All true and good – but would it make more difference if well-known authors raised their head above the political parapet more boldly and more often? Of course, some do. From Antonia Fraser to Andrew Motion and Philip Pullman, several of our most-admired writers have long been fervent champions of books in the public realm. But when it comes to nitty-gritty questions of the services and resources that affect millions of readers and students, we sometimes hear – from the literary superstars, at least – the deafening sound of silence.

Our glitzier authors often have a paradoxical idea of commitment and responsibility. They seem to find it easier to issue grandiose statements on Iraq or Islamism than on the daily lives of their actual readers. Perhaps they find such things beneath them. I suspect that there might be a "Thatcher's Children" effect here. Some of the talents who shot to fame amid the free-floating individualism of the 1980s and 1990s sound noisily concerned with the state of the world but indifferent to their own backyard. In intellectual terms, they seem to inhabit a planet, but not a neighbourhood. So three loud cheers, then, for the writers of Nottinghamshire.

In common with others, the county council plans deep cuts to its library provision: 75 per cent off the books budget; shorter opening hours; 80 jobs to go. But - most unusually – the heirs to Lord Byron, DH Lawrence and Alan Sillitoe have risen up en masse to object. Led by the Nottingham publisher Ross Bradshaw (of the enterprising Five Leaves outfit), 100 writers with Nottinghamshire connections have come together to pay tribute to the libraries' achievements and call for their protection. From Julie Myerson to Nicola Monaghan, Jon McGregor to John Harvey, authors with a national – or international – reputation have stuck up for a local cause that benefits the many, not the few. Robin Hood rides again. This is rare and heartening. Other towns and shires, copy soon.

Honouring a martyr for truth

For the past five years English PEN has supported a "Writers in Translation" programme. It helps to bring into English a variety of first-class books that embody PEN's core missions of promoting rights and crossing boundaries. To mark the birthday, PEN has created a prize to honour a book chosen from among those selected for its aid. The award's first winner is Putin's Russia by Anna Politkovskaya (right): a collection of dispatches (translated by Arch Tait) by the astonishingly brave Novaya Gazeta journalist, murdered in Moscow in 2006. PEN's Julian Evans praises her "superbly passionate writing", and recognises that "literature has its martyrs". She was one.

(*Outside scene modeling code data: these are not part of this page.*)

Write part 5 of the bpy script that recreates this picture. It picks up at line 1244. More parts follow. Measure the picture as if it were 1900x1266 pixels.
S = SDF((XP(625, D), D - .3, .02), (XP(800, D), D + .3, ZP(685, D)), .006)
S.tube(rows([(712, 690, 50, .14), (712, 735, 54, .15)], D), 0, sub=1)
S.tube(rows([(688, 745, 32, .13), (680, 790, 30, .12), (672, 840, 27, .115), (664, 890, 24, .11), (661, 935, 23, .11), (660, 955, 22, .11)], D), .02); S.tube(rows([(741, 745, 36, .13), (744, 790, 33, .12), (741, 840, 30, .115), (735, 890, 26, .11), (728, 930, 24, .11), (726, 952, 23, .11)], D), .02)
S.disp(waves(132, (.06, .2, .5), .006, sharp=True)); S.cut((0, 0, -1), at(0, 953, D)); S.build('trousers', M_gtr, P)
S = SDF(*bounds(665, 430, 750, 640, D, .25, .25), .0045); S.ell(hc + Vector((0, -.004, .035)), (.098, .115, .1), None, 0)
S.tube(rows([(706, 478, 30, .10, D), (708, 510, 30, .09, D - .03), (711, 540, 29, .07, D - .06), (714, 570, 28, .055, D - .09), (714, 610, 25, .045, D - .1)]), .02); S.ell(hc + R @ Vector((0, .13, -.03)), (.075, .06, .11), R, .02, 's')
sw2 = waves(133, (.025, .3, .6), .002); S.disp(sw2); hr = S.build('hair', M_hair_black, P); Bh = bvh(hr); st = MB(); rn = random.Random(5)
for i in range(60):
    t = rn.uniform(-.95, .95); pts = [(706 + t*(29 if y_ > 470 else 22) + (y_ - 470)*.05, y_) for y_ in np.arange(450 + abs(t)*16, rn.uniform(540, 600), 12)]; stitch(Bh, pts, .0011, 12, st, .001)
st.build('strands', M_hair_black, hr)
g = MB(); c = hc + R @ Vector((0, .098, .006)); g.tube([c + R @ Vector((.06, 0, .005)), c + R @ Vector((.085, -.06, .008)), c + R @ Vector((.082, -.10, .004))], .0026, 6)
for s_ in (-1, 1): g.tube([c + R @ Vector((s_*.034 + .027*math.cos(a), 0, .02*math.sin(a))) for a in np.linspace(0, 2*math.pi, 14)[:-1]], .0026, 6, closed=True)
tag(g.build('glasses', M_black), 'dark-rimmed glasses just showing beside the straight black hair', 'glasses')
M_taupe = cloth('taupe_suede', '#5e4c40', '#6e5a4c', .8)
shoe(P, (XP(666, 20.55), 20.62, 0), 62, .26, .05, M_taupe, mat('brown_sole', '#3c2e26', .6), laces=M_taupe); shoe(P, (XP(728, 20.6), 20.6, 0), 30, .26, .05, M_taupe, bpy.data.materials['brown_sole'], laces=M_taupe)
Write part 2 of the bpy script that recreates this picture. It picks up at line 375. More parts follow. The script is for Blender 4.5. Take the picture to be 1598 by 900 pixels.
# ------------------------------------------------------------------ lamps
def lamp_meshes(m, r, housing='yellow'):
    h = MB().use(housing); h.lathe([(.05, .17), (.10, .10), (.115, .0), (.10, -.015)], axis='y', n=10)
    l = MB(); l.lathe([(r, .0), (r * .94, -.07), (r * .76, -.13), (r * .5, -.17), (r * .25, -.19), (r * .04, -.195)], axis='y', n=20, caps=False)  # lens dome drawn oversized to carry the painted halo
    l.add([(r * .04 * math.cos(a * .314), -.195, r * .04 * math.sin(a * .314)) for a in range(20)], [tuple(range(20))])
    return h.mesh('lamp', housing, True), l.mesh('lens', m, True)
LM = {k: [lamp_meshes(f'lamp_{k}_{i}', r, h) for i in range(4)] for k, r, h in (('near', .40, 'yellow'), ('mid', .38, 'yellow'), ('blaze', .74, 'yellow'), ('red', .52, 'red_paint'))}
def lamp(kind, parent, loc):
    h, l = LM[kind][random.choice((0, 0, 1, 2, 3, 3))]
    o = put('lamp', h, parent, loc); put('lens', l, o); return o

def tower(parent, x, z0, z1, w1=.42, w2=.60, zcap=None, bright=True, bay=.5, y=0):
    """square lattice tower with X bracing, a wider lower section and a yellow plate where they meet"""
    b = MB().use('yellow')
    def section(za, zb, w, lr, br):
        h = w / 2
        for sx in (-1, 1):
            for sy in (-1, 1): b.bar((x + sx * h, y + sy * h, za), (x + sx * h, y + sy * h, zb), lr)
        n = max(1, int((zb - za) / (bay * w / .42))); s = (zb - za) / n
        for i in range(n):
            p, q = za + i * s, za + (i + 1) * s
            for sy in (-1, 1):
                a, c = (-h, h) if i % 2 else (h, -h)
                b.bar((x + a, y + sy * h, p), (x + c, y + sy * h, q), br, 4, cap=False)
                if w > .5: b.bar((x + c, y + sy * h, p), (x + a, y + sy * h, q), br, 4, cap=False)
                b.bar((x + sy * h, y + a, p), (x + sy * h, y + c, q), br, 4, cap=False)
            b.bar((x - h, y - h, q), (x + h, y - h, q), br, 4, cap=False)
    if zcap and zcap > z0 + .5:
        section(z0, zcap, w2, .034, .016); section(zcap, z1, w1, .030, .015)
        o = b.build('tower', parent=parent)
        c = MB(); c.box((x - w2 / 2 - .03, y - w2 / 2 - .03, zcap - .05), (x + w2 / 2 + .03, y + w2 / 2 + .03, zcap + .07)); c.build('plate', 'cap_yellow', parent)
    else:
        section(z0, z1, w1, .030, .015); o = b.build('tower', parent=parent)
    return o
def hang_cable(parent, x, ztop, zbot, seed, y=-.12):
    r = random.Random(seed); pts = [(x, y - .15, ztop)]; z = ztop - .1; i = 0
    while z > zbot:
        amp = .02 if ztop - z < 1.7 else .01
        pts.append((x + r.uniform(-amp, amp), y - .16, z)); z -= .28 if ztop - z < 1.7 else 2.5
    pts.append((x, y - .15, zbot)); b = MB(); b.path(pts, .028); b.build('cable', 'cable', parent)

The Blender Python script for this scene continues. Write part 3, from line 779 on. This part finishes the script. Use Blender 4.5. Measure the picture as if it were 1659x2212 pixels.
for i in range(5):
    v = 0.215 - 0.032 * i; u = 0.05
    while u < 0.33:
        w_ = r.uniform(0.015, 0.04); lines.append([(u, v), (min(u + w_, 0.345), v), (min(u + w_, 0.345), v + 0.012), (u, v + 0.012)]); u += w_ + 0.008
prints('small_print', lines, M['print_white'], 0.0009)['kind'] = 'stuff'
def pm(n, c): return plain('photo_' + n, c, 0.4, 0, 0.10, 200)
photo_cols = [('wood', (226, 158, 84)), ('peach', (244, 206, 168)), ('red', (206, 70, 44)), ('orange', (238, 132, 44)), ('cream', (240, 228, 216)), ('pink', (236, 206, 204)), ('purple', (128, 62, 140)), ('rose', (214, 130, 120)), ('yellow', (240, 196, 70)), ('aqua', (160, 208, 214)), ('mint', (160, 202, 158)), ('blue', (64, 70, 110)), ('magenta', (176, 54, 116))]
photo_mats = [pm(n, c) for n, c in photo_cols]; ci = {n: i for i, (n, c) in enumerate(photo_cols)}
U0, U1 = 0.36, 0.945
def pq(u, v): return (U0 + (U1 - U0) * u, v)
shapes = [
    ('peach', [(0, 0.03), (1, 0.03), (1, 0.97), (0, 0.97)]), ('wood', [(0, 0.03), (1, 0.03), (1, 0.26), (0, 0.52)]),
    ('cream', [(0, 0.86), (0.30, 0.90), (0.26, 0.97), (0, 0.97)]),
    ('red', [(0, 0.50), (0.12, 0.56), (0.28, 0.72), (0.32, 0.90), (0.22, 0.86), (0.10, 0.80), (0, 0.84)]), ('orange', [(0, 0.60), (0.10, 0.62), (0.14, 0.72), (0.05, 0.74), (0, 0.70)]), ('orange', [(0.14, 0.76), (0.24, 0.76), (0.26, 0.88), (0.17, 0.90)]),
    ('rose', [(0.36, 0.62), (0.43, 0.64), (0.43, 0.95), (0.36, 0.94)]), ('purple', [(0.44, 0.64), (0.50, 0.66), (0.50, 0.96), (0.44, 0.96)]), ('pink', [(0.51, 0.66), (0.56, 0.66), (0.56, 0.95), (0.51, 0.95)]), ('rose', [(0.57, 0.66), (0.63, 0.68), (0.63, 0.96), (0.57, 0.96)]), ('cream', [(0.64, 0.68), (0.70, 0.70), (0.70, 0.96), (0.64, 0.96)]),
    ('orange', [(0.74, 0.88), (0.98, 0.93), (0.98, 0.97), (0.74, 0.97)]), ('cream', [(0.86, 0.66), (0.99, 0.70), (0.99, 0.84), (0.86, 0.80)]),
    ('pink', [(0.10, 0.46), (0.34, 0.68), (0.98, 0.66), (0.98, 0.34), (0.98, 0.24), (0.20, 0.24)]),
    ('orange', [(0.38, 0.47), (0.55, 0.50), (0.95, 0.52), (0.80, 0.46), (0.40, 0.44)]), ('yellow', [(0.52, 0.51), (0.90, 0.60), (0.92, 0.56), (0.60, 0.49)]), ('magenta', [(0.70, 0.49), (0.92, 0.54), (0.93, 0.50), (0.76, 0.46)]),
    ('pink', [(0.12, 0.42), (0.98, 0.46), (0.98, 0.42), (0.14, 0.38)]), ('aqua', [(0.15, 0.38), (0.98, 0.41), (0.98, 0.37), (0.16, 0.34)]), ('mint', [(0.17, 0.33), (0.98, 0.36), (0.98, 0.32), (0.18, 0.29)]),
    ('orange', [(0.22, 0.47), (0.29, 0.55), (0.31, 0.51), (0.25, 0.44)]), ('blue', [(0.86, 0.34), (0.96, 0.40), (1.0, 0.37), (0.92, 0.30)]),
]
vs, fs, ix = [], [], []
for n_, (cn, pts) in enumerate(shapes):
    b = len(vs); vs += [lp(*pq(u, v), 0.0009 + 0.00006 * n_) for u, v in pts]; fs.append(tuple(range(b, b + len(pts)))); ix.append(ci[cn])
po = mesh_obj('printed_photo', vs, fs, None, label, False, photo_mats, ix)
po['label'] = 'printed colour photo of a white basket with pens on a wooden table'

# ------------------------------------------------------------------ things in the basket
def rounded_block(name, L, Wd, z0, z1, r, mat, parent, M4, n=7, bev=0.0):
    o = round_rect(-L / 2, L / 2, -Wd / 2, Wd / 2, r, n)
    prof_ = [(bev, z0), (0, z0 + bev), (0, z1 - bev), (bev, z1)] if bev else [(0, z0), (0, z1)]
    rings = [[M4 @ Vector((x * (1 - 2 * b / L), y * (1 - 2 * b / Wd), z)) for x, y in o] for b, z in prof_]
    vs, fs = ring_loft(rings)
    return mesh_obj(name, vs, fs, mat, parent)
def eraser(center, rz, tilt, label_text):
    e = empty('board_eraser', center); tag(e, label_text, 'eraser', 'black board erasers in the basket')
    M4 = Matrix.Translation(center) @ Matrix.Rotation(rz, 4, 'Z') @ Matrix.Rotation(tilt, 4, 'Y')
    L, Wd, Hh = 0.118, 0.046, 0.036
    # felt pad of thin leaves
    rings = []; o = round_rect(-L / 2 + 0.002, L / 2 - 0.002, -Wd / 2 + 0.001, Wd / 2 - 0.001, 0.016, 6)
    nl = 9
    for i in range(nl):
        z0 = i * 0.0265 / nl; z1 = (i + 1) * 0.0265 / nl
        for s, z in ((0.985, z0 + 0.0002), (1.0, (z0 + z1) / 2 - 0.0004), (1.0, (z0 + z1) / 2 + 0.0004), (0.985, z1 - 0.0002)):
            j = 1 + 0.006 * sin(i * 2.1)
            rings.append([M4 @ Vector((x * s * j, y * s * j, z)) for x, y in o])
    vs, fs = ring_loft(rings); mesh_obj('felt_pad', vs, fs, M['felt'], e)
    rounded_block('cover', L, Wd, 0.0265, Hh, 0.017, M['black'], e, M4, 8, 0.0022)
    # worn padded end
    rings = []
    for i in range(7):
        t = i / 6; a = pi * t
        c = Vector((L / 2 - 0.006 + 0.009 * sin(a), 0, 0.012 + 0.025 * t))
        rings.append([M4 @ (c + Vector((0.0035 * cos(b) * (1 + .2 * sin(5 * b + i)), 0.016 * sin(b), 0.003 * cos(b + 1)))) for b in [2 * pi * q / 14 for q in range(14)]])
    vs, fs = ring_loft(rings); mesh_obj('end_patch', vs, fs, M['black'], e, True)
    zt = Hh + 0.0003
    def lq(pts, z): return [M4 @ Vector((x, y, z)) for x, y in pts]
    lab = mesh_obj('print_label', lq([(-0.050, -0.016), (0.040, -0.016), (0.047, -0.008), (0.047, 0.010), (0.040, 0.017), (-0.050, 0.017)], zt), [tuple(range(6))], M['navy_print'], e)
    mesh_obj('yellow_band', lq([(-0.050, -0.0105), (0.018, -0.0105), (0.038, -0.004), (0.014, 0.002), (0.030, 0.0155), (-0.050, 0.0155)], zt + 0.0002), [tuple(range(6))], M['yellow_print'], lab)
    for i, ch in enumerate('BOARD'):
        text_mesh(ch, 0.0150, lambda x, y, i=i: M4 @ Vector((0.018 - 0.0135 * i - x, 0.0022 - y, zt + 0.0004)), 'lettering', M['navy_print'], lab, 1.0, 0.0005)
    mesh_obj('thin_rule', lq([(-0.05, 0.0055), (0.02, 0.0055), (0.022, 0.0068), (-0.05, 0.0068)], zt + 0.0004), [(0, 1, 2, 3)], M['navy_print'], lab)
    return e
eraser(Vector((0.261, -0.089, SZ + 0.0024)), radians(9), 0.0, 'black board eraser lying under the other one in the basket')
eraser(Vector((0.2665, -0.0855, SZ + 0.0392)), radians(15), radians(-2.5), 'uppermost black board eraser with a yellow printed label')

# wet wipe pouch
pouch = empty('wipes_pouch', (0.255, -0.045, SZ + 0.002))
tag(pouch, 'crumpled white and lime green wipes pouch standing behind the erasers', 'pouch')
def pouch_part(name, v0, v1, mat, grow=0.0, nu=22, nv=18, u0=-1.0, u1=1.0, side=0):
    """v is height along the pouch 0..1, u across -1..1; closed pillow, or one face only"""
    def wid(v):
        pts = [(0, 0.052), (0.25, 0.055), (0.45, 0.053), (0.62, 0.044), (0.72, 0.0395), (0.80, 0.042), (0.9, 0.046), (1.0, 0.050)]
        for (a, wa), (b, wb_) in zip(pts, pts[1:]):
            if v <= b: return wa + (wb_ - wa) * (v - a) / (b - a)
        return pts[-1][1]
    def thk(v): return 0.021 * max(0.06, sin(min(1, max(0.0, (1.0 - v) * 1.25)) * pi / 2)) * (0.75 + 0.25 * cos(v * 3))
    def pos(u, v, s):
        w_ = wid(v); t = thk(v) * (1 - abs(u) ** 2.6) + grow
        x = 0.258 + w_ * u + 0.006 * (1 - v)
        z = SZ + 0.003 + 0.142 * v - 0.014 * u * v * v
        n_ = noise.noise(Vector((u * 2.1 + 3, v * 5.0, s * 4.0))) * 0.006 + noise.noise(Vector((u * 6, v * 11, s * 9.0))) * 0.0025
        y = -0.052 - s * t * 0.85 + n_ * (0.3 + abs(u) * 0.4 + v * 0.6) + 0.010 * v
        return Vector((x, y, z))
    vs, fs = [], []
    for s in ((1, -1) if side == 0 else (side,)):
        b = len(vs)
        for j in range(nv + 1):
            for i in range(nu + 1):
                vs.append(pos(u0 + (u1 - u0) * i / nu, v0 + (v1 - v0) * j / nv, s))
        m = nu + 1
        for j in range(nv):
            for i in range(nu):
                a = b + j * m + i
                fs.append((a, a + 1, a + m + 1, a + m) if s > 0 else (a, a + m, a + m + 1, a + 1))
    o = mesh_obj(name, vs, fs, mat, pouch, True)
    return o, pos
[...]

Showers of gold rain in Spain

Last week, Howard Jacobson collected £50,000 for winning the Man Booker Prize. By Spanish standards, that's mere small change. Among the nation's ample literary awards, often funded by private groups, none drowns its victor in gold more lavishly than the Premio Planeta for fiction. On Sunday, it went to Eduardo Mendoza, best known abroad for his terrific novel of booming Barcelona a century ago, City of Marvels. He won for Riña de Gatos ("catfight") Madrid, 1936. Set just before the outbreak of civil war, the novel sends an English art historian to Madrid in order to authenticate a disputed Velásquez. We will, I hope, see a translation appear before too many years pass. Mendoza picks up a cool €601,000 (£530,000), which makes this the second most lucrative writers' honour after the Nobel. Even the Planeta runner-up gets €150,000. In the past, questions have been raised about the prize's preference for authors published by imprints in the Planeta group. But the planet-sized dosh is authentic enough.